「新iPad」は控えめに言っても大ヒットする 「教育市場向け」を打ち出しているが…
教育市場奪還のために、まずアップルは同マーケットのための戦略製品であるiPadの復活に取り組んできた。
まずは、タブレットの価値の見直しだ。2015年11月に発売したiPad Proシリーズ向けに用意したSmart KeyboardとApple Pencilは、クリエイティブ分野の新しい価値をもたらし、また文房具としてのタブレットの可能性を切り開いた。加えて、PCの代替となり得る生産性を備えることに成功した。

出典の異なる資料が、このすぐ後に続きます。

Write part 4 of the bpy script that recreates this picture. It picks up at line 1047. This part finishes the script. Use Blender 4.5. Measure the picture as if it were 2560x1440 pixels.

2017年3月に発売したiPad(第5世代)は、329ドルと価格を抑えて、教育市場や企業導入のニーズに応え、再び販売台数を成長基調に戻してきたのだ。そして価格を抑えてヒットしたiPad(第5世代)の後継モデルとして登場させたのが、今回の新製品となるiPad(第6世代)。
違いを見いだすなら、ゴールドの色味、iPhone 7に搭載されていたA10 Fusionプロセッサーにアップグレードしたこと、そしてApple Pencilへの対応の3点で、そのほかのデザインに関して、大きな変更はない。
「iPadのパワーが教室に必要だ」
新型のiPad(第6世代)の特徴は、処理能力の向上だ。
A10 Fusionプロセッサーを搭載するiPad(第6世代)のパフォーマンスは、ベンチマークアプリGeekbench 4で、マルチコア4777、グラフィックス処理性能を測るMetalは13200。とくにグラフィックス性能は第5世代iPadと比べて30%向上している。

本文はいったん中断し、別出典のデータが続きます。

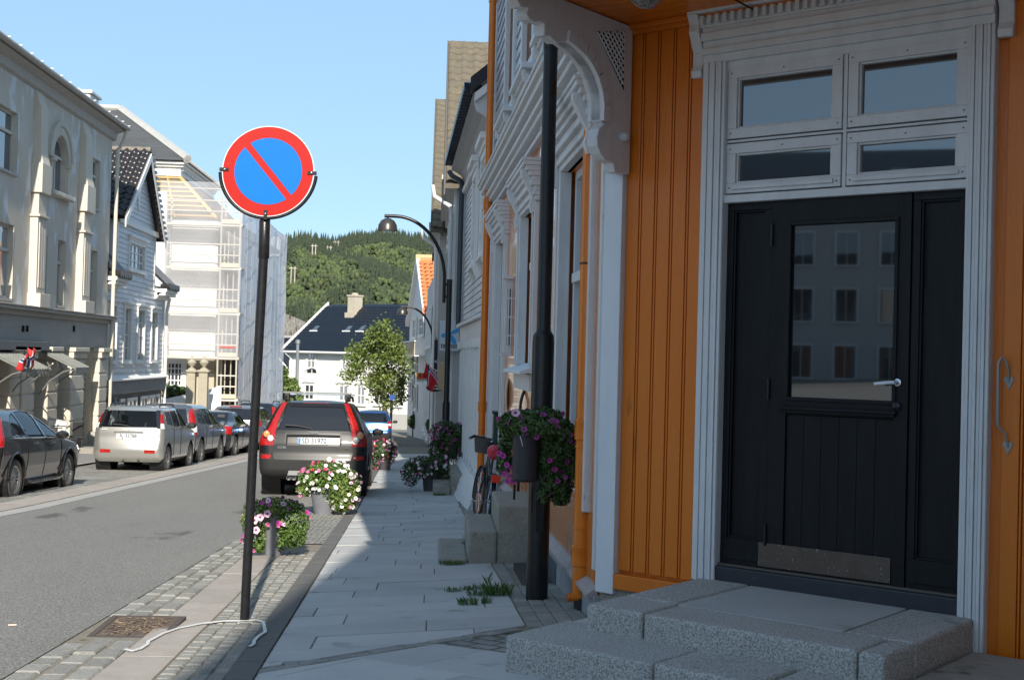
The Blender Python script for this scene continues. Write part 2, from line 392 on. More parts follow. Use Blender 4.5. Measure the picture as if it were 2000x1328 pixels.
# slabs of the pavement: courses across, long slabs
DYX = .22
LA = (-1.0, 6.83); LB = (.55, 8.15)                      # line where the corner paving starts
_l = math.hypot(LB[0]-LA[0], LB[1]-LA[1]); na, nb = -(LB[1]-LA[1])/_l, (LB[0]-LA[0])/_l; nc = na*LA[0]+nb*LA[1]
y = 6.2; row = 0
def EDGE(y): return .62-.018*(y-8.4)
while y < 42:
    h = random.choice([.36, .40, .44]) if y < 24 else .6
    x = -1.3-random.random()*.9
    while x < .9:
        l = random.uniform(.75, 1.5); x0, x1 = x, x+l
        poly = [(x0, y+DYX*x0), (x1, y+DYX*x1), (x1, y+h+DYX*x1), (x0, y+h+DYX*x0)]
        # clip to kerb edge, right edge, corner line
        poly = clip(poly, 1, .018, -.91+.018*6.9+.002)
        poly = clip(poly, -1, -.018, -(.62+.018*8.4))
        poly = clip(poly, na, nb, nc+.11)
        if len(poly) > 2 and area(poly) > .012: stone('paving_slab', poly, SLAB, pav, 0, jit=.003, g=.0035, bev=.004)
        x += l
    y += h; row += 1
# narrow sett line along the corner paving
tt = 0
while tt < 2.0:
    l = random.uniform(.1, .2); ux, uy = nb, -na
    p = lambda s, w: (LA[0]+ux*s+na*w, LA[1]+uy*s+nb*w)
    poly = [p(tt, 0), p(tt+l, 0), p(tt+l, .1), p(tt, .1)]
    stone('sett', poly, SETT, pav, .0, jit=.004, g=.004, bev=.006); tt += l
# corner paving, aligned with the door wall
du, dn = DW.u, DW.n
for i in range(-5, 6):
    for k in range(2, 12):
        a0, a1 = i*.78, (i+1)*.78; b0, b1 = k*.62, (k+1)*.62; off = .39*(k % 2)
        poly = [tuple((DW.o+du*(a+off)+dn*b)[:2]) for a, b in ((a0, b0), (a1, b0), (a1, b1), (a0, b1))]
        poly = clip(poly, -na, -nb, -nc); poly = clip(poly, 1, .018, -.91+.018*6.9+.002)
        poly = clip(poly, 0, 1, 3.5); poly = clip(poly, -1, 0, -5.5)
        if len(poly) > 2 and area(poly) > .02: stone('paving_slab', poly, SLAB, pav, 0, jit=.002, g=.004)
# setts along the wall
for r in range(5):
    y = 8.3
    while y < 21.5:
        l = random.uniform(.13, .22) if y < 12 else .5
        f = lambda yy, k: EDGE(yy)+.01+.11*k
        poly = [(f(y, r), y), (f(y, r+1), y), (f(y+l, r+1), y+l), (f(y+l, r), y+l)]
        poly = clip(poly, -1, -.032, -(1.14+.032*8.4))
        if not (10.3 < y < 11.65 and r >= 1): stone('sett', poly, SETT, pav, -.003, jit=.004, g=.005, bev=.006)
        y += l
# drain grate in the gutter, dark pit by the wall
dg = MB(); dg.frame(-2.08, -1.66, 7.98, 8.64, .03, 0, .01)
def gratebuild():
    e = empty('drain_grate', (-1.84, 8.32, gy(8.3)), 'rusty iron drain grate with leaf litter in the road gutter', 'drain grate')
    e.rotation_euler = (0, 0, 0)
    z = gy(8.3)+.006; m = mat('rusty_iron', (.06, .045, .038), .7, (.11, .08, .06), 20, .6, .4, 60)
    f = MB(); f.box(-2.1, -1.62, 7.99, 8.03, z-.03, z+.004); f.box(-2.1, -1.62, 8.61, 8.65, z-.03, z+.004); f.box(-2.1, -2.06, 8.03, 8.61, z-.03, z+.004); f.box(-1.66, -1.62, 8.03, 8.61, z-.03, z+.004)
    f.build('frame', m, e)
    for i in range(13): MB().box(-2.06, -1.66, 8.045+i*.044, 8.067+i*.044, z-.03, z+.001).build('bar', m, e)
    for i in range(3): MB().box(-1.99+i*.13-.008, -1.99+i*.13+.008, 8.03, 8.61, z-.032, z-.001).build('bar', m, e)
    MB().box(-2.06, -1.66, 8.03, 8.61, z-.12, z-.04).build('pit', DARK, e)
    n = 260; P = np.stack([rng.uniform(-2.04, -1.7, n), rng.uniform(8.06, 8.58, n), np.full(n, z+.003)], 1)
    V = []; F = []
    for p in P:
        a = rng.uniform(0, 6.28); s = rng.uniform(.004, .012); b = len(V)
        for q in range(4):
            t = a+q*1.57; V.append((p[0]+math.cos(t)*s*(1.7 if q % 2 else .7), p[1]+math.sin(t)*s*(1.7 if q % 2 else .7), p[2]+rng.uniform(0, .006)))
        F.append((b, b+1, b+2, b+3))
    npmesh('leaf_litter', np.array(V), np.array(F), mat('dry_leaves', (.22, .13, .07), .8, (.36, .27, .17), 60, .9), e, kind='stuff')
gratebuild()
pit = empty('foot_grating', (.9, 11, gh(.9, 11)), 'dark sunken metal foot grating in the pavement behind the black post', 'foot grating')
MB().box(.74, 1.03, 10.4, 11.6, gh(.9, 11)-.05, gh(.9, 11)+.012).build('pit_cover', mat('dark_grating', (.02, .016, .014), .7, (.05, .04, .03), 40, .5, .8, 90), pit)
# grass tufts in the joints
def tuft(x, y, n, r, h, name='grass_tuft', label=None):
    V = []; F = []
    z = gh(x, y)
    for _ in range(n):
        a = rng.uniform(0, 6.28); d = r*math.sqrt(rng.uniform(0, 1)); bx, by = x+math.cos(a)*d, y+math.sin(a)*d*.6
        hh = h*rng.uniform(.4, 1); la = rng.uniform(0, 6.28); lx, ly = math.cos(la)*hh*.5, math.sin(la)*hh*.5; w = .0022
        b = len(V); V += [(bx-w*math.sin(la), by+w*math.cos(la), z-.004), (bx+w*math.sin(la), by-w*math.cos(la), z-.004), (bx+lx*.4+w*.7, by+ly*.4, z+hh*.6), (bx+lx, by+ly, z+hh*.95)]
        F.append((b, b+1, b+2, b+3))
    return npmesh(name, np.array(V), np.array(F), GRASS, kind=None, label=label, cat='grass tuft')
GRASS = mat('grass_blades', (.05, .10, .02), .6, (.10, .18, .04), 30, .8)
for (px, py, n, r, h, lb) in [(885, 1155, 60, .07, .05, 'small grass tuft at the slab joint, leftmost of the tufts near the black post'), (912, 1180, 90, .08, .07, 'low spiky grass tuft nearest the camera beside the setts'), (915, 1152, 50, .05, .05, 'small round grass tuft between two slabs'),
        (935, 1163, 90, .1, .06, 'wide low grass tuft in the middle of the pavement tufts'), (938, 1150, 70, .08, .05, 'flat grass tuft furthest back among the pavement tufts'), (974, 1162, 160, .11, .12, 'largest and darkest grass tuft beside the pavement tufts'), (949, 1178, 60, .04, .07, 'thin upright grass tuft beside the largest tuft'), (953, 1140, 14, .02, .12, 'pale weed stalk standing behind the largest grass tuft')]:
    d = ray(px, py); Y = 8.0
    for _ in range(40): Y = (gh(d.x*Y, Y)-HC)/d.z
    tuft(d.x*Y, Y, n, r, h, label=lb)
V = []
# ============================================================ DOOR WALL (corner of the orange house)
house = empty('orange_house', (1.6, 12, 0), 'orange timber house with grey trim on the street corner, canopy over its door', 'house')
D = DW.m
Ud = lambda px: DW.U(px); Zd = lambda px, py: DW.Z(px, py)
ZS = 3.97                                    # canopy soffit
# wall core behind the boards
MB(D).box(-.03, .66, -.30, -.03, .1, ZS).box(2.4, 6.5, -.30, -.03, .1, ZS).box(.66, 2.4, -.3, -.03, 3.62, ZS).build('wall', ORANGE, house)
def board(u0, u1, z0, z1, w=.118):
    u = u0; i = 0
    while u < u1-.01:
        e = min(u+w, u1)
        MB(D).box(u+.004, e-.022, -.03, 0.0, z0, z1).build('board', ORANGE, house, bevel=.004)
        if e-u > .08: MB(D).box(e-.019, e-.006, -.03, -.006, z0, z1).build('bead', ORANGE, house, bevel=.004)
        u = e
uc0, uc1 = -.055, .085
fl = Ud(1383, ); fr = Ud(1932)
board(uc1+.0, Ud(1367), .42, ZS); board(fr+.07, fr+2.2, .17, ZS)
MB(D).box(-.055, .085, -.06, .05, Zd(1190, 1150)-.02, ZS-.06).build('corner_board', TRIML, house, bevel=.004)
# orange skirting board under the boards
MB(D).box(-.06, Ud(1372)+.02, -.03, .045, .30, .40).build('skirting', ORANGE, house, bevel=.006)
MB(D).box(fr+.02, fr+2.2, -.03, .05, .05, .16).build('skirting', ORANGE, house, bevel=.006)
MB(D).box(-.04, .75, -.3, .012, -.1, .30).box(2.45, 6, -.3, .012, -.1, .05).build('plinth', CONCR, house)
# door case: fluted pilasters, entablature with dentils
zt = Zd(1415, 395)                            # underside of transom bar
case = MB(D)
def pilaster(u0, u1, z0, z1, name='door_case'):
    n = 7; w = (u1-u0)/n; mb = MB(D); mb.box(u0, u1, -.1, .035, z0, z1)
    hh = [.010, .020, .014, .022, .013, .018, .008]
    for i in range(n): mb.box(u0+i*w+.0012, u0+(i+1)*w-.0012, .035, .035+hh[i], z0, z1-.0)
    mb.build('pilaster', TRIM, dcase, bevel=.003)
dcase = MB(D).box(.60, 2.52, -.28, -.11, .40, 3.60).build('door_case', TRIM, house)
uL0, uL1 = Ud(1367), Ud(1409); uR0, uR1 = Ud(1884), Ud(1936)
zTop = Zd(1415, 130)
# the case is hollow: replace core by frame
bpy.data.objects.remove(dcase)
dcase = MB(D).frame(uL0-.01, uR1+.01, .40, 3.55, .10, -.22, -.12).build('door_case', TRIM, house)
pilaster(uL0, uL1+.005, .44, zTop+.02); pilaster(uR0, uR1, .20, zTop+.02)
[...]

基調講演では、iPad(第6世代)は、「大半のPCと、すべてのChromebookよりも高速」であるとアピールした。では、なぜアップルは教育向けのタブレットに対して、より高速なプロセッサーが必要だと考えているのか。
その理由は、教室に持ち込むコンピュータを、単なる安いタイプライターの代わりにしたくない、という思いがあるからだという。

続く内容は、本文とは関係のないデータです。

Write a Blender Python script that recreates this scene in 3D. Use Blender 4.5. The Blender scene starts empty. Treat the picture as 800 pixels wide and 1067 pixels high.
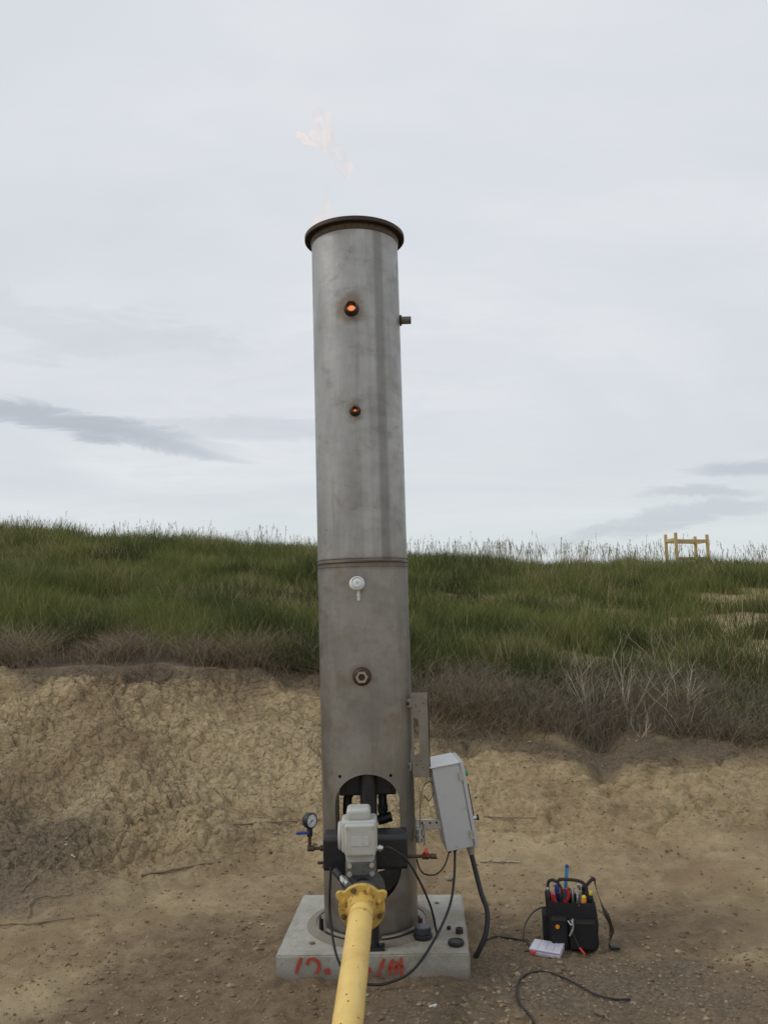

教室内にテクノロジーを導入する際、非力なコンピュータではレポートやスライドをまとめるツールとして使われることがほとんどになってしまう。音楽やビデオ編集はおろか、拡張現実や高度なグラフィックスによって学習の理解を深めるアプリが登場しているにもかかわらず、ブラウザ主体のChromebookでは、コンピュータならではの豊かな体験を教室に導入できない、というのだ。